● TASK GOAL
Sift the material for lines containing "parts", and return them.

● THE INPUT
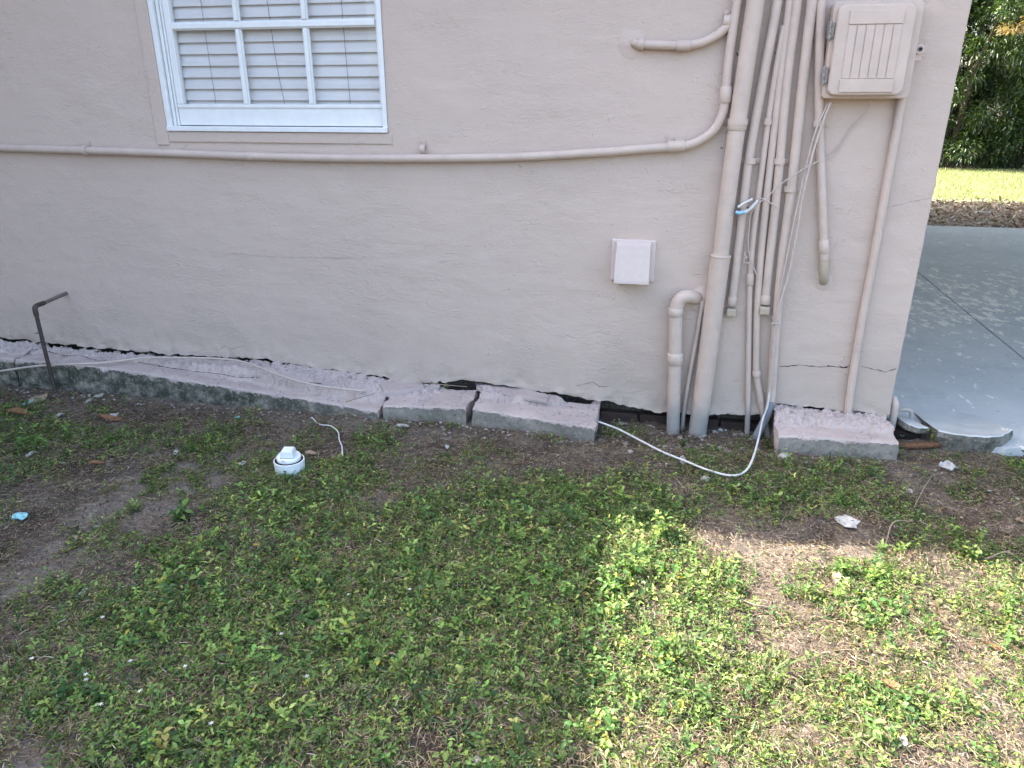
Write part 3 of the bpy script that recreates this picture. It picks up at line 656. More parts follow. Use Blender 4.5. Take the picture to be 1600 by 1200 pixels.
# top segments reach above the frame: first point is extrapolated up the wall
conduit('long thin conduit sagging across the wall below the window',
    [(-60, 229), (1, 231), (134, 235), (260, 239), (390, 244), (520, 247), (660, 247.5), (800, 245.5), (920, 239), (1030, 231), (1060, 228.5), (1078, 226), (1100, 216), (1118, 200), (1128, 180), (1132.5, 162), (1134, 148), (1138, 100), (1146, 40), (1152, 0), (1165, -90), (1180, -170)],
    0.0208, -0.026, [(16, 0.068, 1.28), (10, 0.06, 1.25), (4, 0.03, 1.12)], [(134, 235, True, 1), (1047, 229, True, 1)])
s_ = thing('pipe_strap', 'bent empty pipe strap sticking out of the wall above the sagging conduit', 'strap', W(660, 232))
obj('strap_band', strap(W(661, 233, -0.014), 0.016, True, 1), M['pipe'], s_)
conduit('short conduit leaving a patched hole near the top and curving up behind the long one',
    [(988, 67, 0.03), (993, 67.5, -0.015), (1002, 69, None), (1034, 70.5, None), (1068, 71, None), (1086, 69, None), (1105, 63, None), (1124, 52, None), (1139, 37, None), (1146, 26, None)], 0.0195, -0.024, [(2, 0.028, 1.3), (4, 0.06, 1.25)], [(1135, 33, True, 1)])
conduit('thickest conduit, running the full height of the wall into the soil',
    [(1206, -170), (1181, 0), (1166, 100), (1152, 195), (1138, 300), (1126, 398)], 0.0385, -0.044, [(3, 0.05, 1.09)], [(1153, 190, False, -1)])
P_ = path([(1126, 400), (1113, 500), (1100, 600), (1089, 680), (1086, 702)], -0.05)
big = [o for o in COL.objects if o.get('label', '').startswith('thickest')][0]
obj('lower_pipe', tube(P_, 0.0465, 18, 5), M['pipe'], big, True)
obj('joint_rim', seg_at(P_, 0, 0.012, 0.0495), M['pipe'], big, True)
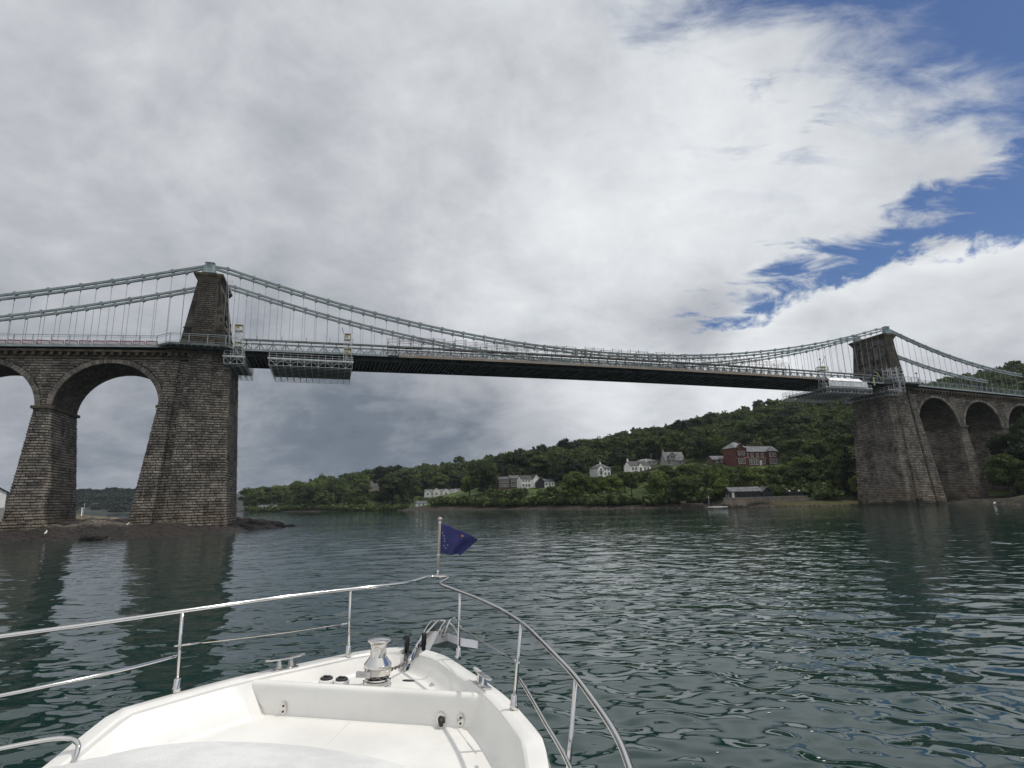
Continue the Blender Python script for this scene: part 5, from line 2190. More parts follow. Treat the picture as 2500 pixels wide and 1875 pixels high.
def trunk_mesh(rs, kind, cl):
    mb = MB()
    H = {'oak': 6.5, 'round': 5.5, 'pine': 11, 'fir': 11, 'bush': 1.2}[kind]
    r0 = {'oak': 0.42, 'round': 0.26, 'pine': 0.30, 'fir': 0.24, 'bush': 0.12}[kind]
    wob = [(rs.normal() * 0.15 * i, rs.normal() * 0.15 * i) for i in range(5)]
    pts = [(wob[i][0], wob[i][1], -0.8 + (H + 0.8) * i / 4) for i in range(5)]
    mb.tube(pts, [r0 * (1.25 - 0.22 * i) for i in range(5)], 7)
    top = Vector(pts[-1])
    for (x, y, z, r) in cl[:: 4 if kind != 'bush' else 3]:
        f = min(0.95, max(0.35, (z - 1.5) / H)) if kind in ('pine', 'fir') else 0.55 + 0.4 * rs.rand()
        s_ = Vector((wob[3][0] * f, wob[3][1] * f, -0.8 + (H + 0.8) * f))
        e = Vector((x, y, z))
        mid_ = s_.lerp(e, 0.5) + Vector((0, 0, 0.3))
        mb.tube([s_, mid_, e], [r0 * 0.42, r0 * 0.26, r0 * 0.1], 5)
    return mb


PROTO = {}
SPEC = [('oak', 'leaf', 0), ('oak', 'leaf', 1), ('oak', 'leaf_dark', 2), ('round', 'leaf_light', 3), ('round', 'leaf', 4), ('pine', 'leaf_dark', 5), ('fir', 'leaf_dark', 6), ('bush', 'leaf_light', 7), ('bush', 'leaf', 8), ('oak', 'leaf_light', 9)]
for kind, lm, k in SPEC:
    rs = np.random.RandomState(100 + k)
    cl = make_clumps(rs, kind)
    cv, cf = core_mesh(rs, cl)
    lv = crown_quads(rs, cl, 95 if kind != 'bush' else 110, 0.34 if kind != 'bush' else 0.28)
    lf = np.arange(len(lv)).reshape(-1, 4) + len(cv)
    lv2 = crown_quads(rs, cl, 17, 0.75)
    lf2 = np.arange(len(lv2)).reshape(-1, 4) + len(cv)
    PROTO[k] = dict(kind=kind, mat=lm, v=np.concatenate([cv, lv]), f=np.concatenate([cf, lf]), v2=np.concatenate([cv, lv2]), f2=np.concatenate([cf, lf2]), cl=cl, rs=rs, obj=None)

KNAME = {'oak': 'broadleaf_tree', 'round': 'small_tree', 'pine': 'pine_tree', 'fir': 'conifer_tree', 'bush': 'bush'}
HT = {'oak': 12.0, 'round': 9.6, 'pine': 14.0, 'fir': 14.0, 'bush': 3.6}


def tree(k, x, y, z, sc_, rz, label, group):
    p = PROTO[k]
    if p['obj'] is None:
        root = thing(KNAME[p['kind']], label, 'tree' if p['kind'] != 'bush' else 'bush', (0, 0, 0))
        npmesh('crown', p['v'], p['f'], M[p['mat']], root)
        trunk_mesh(p['rs'], p['kind'], p['cl']).build('trunk', M['bark'], root)
        p['obj'] = root
        o = root
    else:
        o = copy_tree(p['obj'])
    o.location = (x, y, z)
    o.scale = (sc_[0], sc_[0], sc_[1]) if isinstance(sc_, tuple) else (sc_, sc_, sc_)
    o.rotation_euler = (0, 0, rz)
    o['label'] = label
    o['category'] = 'bush' if p['kind'] == 'bush' else 'tree'
    if group:
        o['group'] = group
    elif 'group' in o:
        del o['group']
    return o


# single trees the photo picks out
def solo(k, x, y, sc_, label, dz=-0.2):
    return tree(k, x, y, float(ground(x, y)) + dz, sc_, random.random() * 6, label, None)


random.seed(12)
SOLO = [(2, 94.5, 284, (0.98, 1.12), 'big dark round tree standing between the slate house and the red mansion'),
        (9, 121, 226, (1.0, 1.15), 'bright green tree with open crown on the slope left of the right tower'),
        (4, 128, 247, (1.3, 1.35), 'tall green tree at the right end of the red mansion'),
        (2, 22.5, 292, (0.8, 0.95), 'neat dark round-headed tree right of the white gabled house'),
        (9, -24, 300, (0.8, 0.95), 'pale green round tree left of the brown stone terrace'),
        (5, -112, 470, (1.3, 1.35), 'dark pine with clustered top above the beige tower house'),
        (5, -104, 474, (1.2, 1.3), 'second dark pine close right of the one above the beige tower house'),
        (5, -96, 466, (1.1, 1.35), 'third and rightmost dark pine of the clump above the beige tower house'),
        (6, 124, 194, (1.2, 1.0), 'dark spreading conifer on the bank just left of the right tower'),
        (2, 33, 299, (0.95, 0.9), 'dark broad tree left of the white villa with the balcony')]
solo_xy = []
for k, x, y, s_, lab in SOLO:
    solo(k, x, y, s_, lab)
    solo_xy.append((x, y))
# near trees on the right bank, in front of the right viaduct
for k, x, y, s_, lab in [(0, 142, 161, (1.15, 1.5), 'tall tree on the bank half covering the rightmost viaduct arch'),
                         (4, 136, 157, (1.15, 1.15), 'rounded green tree on the bank in front of the second viaduct pier'),
                         (2, 147, 157, (1.25, 1.75), 'tall dark tree at the right edge in front of the viaduct'),
                         (0, 139, 151, (0.85, 0.85), 'low dark tree at the foot of the right viaduct piers'),
                         (2, 144, 148, (1.0, 0.95), 'dark low tree overhanging the water at the right edge'),
                         (0, 152, 166, (1.1, 1.45), 'leafy tree behind the tall dark one at the right edge')]:
    tree(k, x, y, max(0.4, float(ground(x, y))) - 0.4, s_, random.random() * 6, lab, None)

# candidate positions over the whole hillside
rs = np.random.RandomState(77)
cand = []
for x in np.arange(-250, 430, 8.8):
    for y in np.arange(120, 545, 8.8):
        cand.append((x + rs.uniform(-4.2, 4.2), y + rs.uniform(-4.2, 4.2)))
cand = np.array(cand)
gzz = ground(cand[:, 0], cand[:, 1])
slope_az = np.arctan2(cand[:, 0], cand[:, 1])
HP = np.array([(x, y, z) for x, y, z, n in HOUSES if y > 170])
HN = [n for x, y, z, n in HOUSES if y > 170]
HW = {'mansion': 14, 'garden_wing': 6, 'slate_house': 7, 'cottage': 8.5, 'bungalow': 6.5, 'villa': 6, 'terrace': 7, 'gabled_house': 7, 'annexe': 6, 'manor': 18, 'lodge': 5, 'shore_house': 5.5, 'boat_shed': 3.5, 'villa_tower': 5, 'boathouse': 10, 'garden_hut': 4}
trees = []
for (x, y), z in zip(cand, gzz):
    if z < 1.35:
        continue
    aza = math.degrees(math.atan2(x, y))
    if aza < -27.5 or aza > 46:
        continue
    # keep to our side of the crest
    yr = np.interp(x, [p[0] for p in ridge], [p[1] for p in ridge])
    if y > yr + 14:
        continue
    # meadow and lawn
    if polydist(np.array([[x]]), np.array([[y]]), np.array([(24, 262), (40, 262), (72, 281), (74, 296), (52, 300), (30, 300), (22, 290)], float))[0, 0] > -1:
        if not (rs.rand() < 0.05):
            continue
    if polydist(np.array([[x]]), np.array([[y]]), np.array([(93, 238), (112, 232), (119, 244), (119, 253), (93, 253)], float))[0, 0] > -1:
        continue
    # off the bridge line
    ds, dt = (x - BX) * bcos + (y - BY) * bsin, -(x - BX) * bsin + (y - BY) * bcos
    if abs(dt) < 13 and ds > 150:
        continue
    if dt < 0 and ds < 215:
        continue
    if min(math.hypot(x - a, y - b_) for a, b_ in solo_xy) < 7.5:
        continue
    hmax = 99
    skip = False
    for (hx, hy, hz_), hn in zip(HP, HN):
        w_ = HW[hn]
        d_ = math.hypot(x - hx, y - hy)
        if abs(x - hx) < w_ + 3.2 and abs(y - hy) < 8.5:
            skip = True
            break
        if y < hy and hy - y < 170:
            # stands between the house and the water: keep its top under the foot of the house
            xc = hx * y / hy
            if abs(x - xc) < w_ * y / hy + 3.5:
                sight = CAMZ + (hz_ + 0.7 - CAMZ) * y / hy
                hmax = min(hmax, sight - z)
    if skip:
        continue
    if hmax < 1.6:
        continue
    r_ = rs.rand()
    near_shore = z < 9
    if r_ < 0.30:
        k = 0
    elif r_ < 0.5:
        k = 1
    elif r_ < 0.62:
        k = 2
    elif r_ < 0.76:
        k = 3
    elif r_ < 0.88:
        k = 4
    elif r_ < 0.93:
        k = 9
    elif r_ < 0.97:
        k = 5
    else:
        k = 6
    if z > 24 or x > 130:
        k = {3: 1, 9: 0, 4: 2}.get(k, k) if rs.rand() < 0.75 else k
    s_ = float(rs.choice([rs.uniform(0.7, 0.95), rs.uniform(0.95, 1.25), rs.uniform(1.2, 1.5)]))
    hk = HT[PROTO[k]['kind']] * 1.13
    if hmax < hk * s_:
        if hmax < 5.5:
            k = 7 if rs.rand() < 0.5 else 8
            hk = HT['bush'] * 1.2
            s_ = min(1.4, hmax / hk)
        else:
            k = 3 if rs.rand() < 0.5 else 4
            hk = HT['round'] * 1.13
            s_ = min(0.9, hmax / hk)
        if s_ < 0.42:
            continue
    if near_shore and rs.rand() < 0.25 and k not in (7, 8):
        k, s_ = 3, min(s_, 0.7)
        hk = HT['round'] * 1.13
    trees.append((hk * s_ / math.hypot(x, y) * (1.0 + (0.4 if z < 12 else 0)), k, x, y, z, s_))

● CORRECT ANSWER
Write part 3 of the bpy script that recreates this picture. It picks up at line 656. More parts follow. Use Blender 4.5. Take the picture to be 1600 by 1200 pixels.
Continue the Blender Python script for this scene: part 5, from line 2190. More parts follow. Treat the picture as 2500 pixels wide and 1875 pixels high.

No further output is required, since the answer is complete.